Whitehall is rattled. The latest despatches from Bogota paint a grim picture. Colombia’s decades-long conflict is escalating. Faster than the mandarins predicted. British diplomats on the ground are now filing urgent assessments. They warn the violence could spill across borders. Into Venezuela. Into Ecuador. Into the Caribbean. The Foreign Office is in crisis mode.
It started with the breakdown of the 2016 peace deal. The fragile accord with the FARC has unravelled. Dissident factions never disarmed. They have now seized territory. The ELN, another rebel group, is on the march. State forces are losing control of rural departments. Coca production funds the guns. The cycle repeats.
But this time is different. The conflict is no longer just a Colombian problem. The human cost is staggering. Over 100,000 dead. Millions displaced. But the machinery of war is ignored by global powers focused on Ukraine and Gaza. That is about to change.
Sources in the diplomatic corps tell me the British embassy in Bogota has upgraded its risk assessments. Internal memos highlight the threat of narco-terrorism linking Colombian cartels to Mexican and European networks. The flow of cocaine into London and Manchester is already a crisis. A failed state in the Andes would supercharge it.

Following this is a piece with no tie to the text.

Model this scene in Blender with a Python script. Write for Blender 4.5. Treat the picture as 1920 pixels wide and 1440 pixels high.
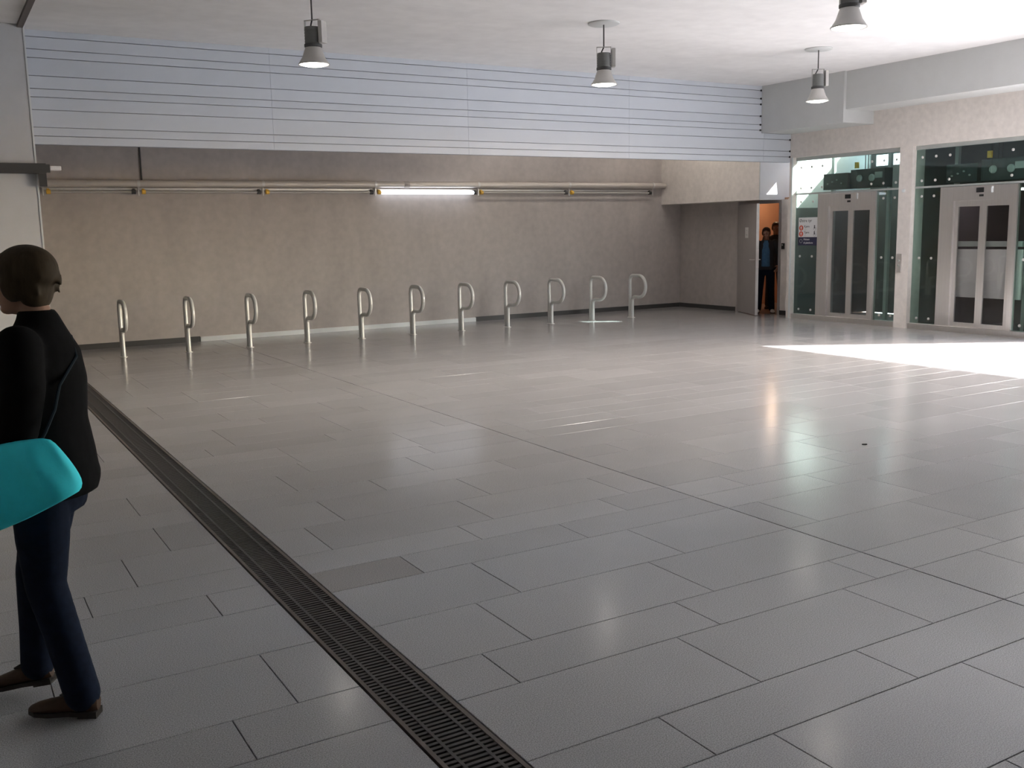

There is also the migrant dimension. Colombia hosts over 2 million Venezuelan refugees. Now they are fleeing again. This time southward, into the Amazon. But also northward, towards the Darien Gap. The jungle route to the US border. The British ambassador has held emergency talks with the Colombian president, Gustavo Petro. His leftist government is struggling. Petro promised ‘total peace’. He delivered escalation instead.
The Foreign Office is coordinating with Washington. But the US is distracted. The UK’s leverage is limited. We have special forces in the region for counter-narcotics training. They may now be pulled into advisory roles for the Colombian military. That is a decision for Downing Street. One they do not want to take.
Opposition MPs are scenting blood. They will demand a Commons statement. The Foreign Secretary will have to explain why UK aid to Colombia has not been suspended. Why we continue to train a military accused of human rights abuses. The arguments are familiar. The moral calculus is brutal. But the real fear is dominoes falling. A Colombian collapse would embolden Maduro in Venezuela. Destabilise Peru and Chile. And hand China a foothold in Latin America.
There is a quiet desperation in the corridors of power. The UK has avoided entanglement in new conflicts. But Colombia is a test. Our diplomats are sounding the alarm. The question is whether Westminster is listening. Or whether this will become another forgotten war, allowed to fester until it explodes.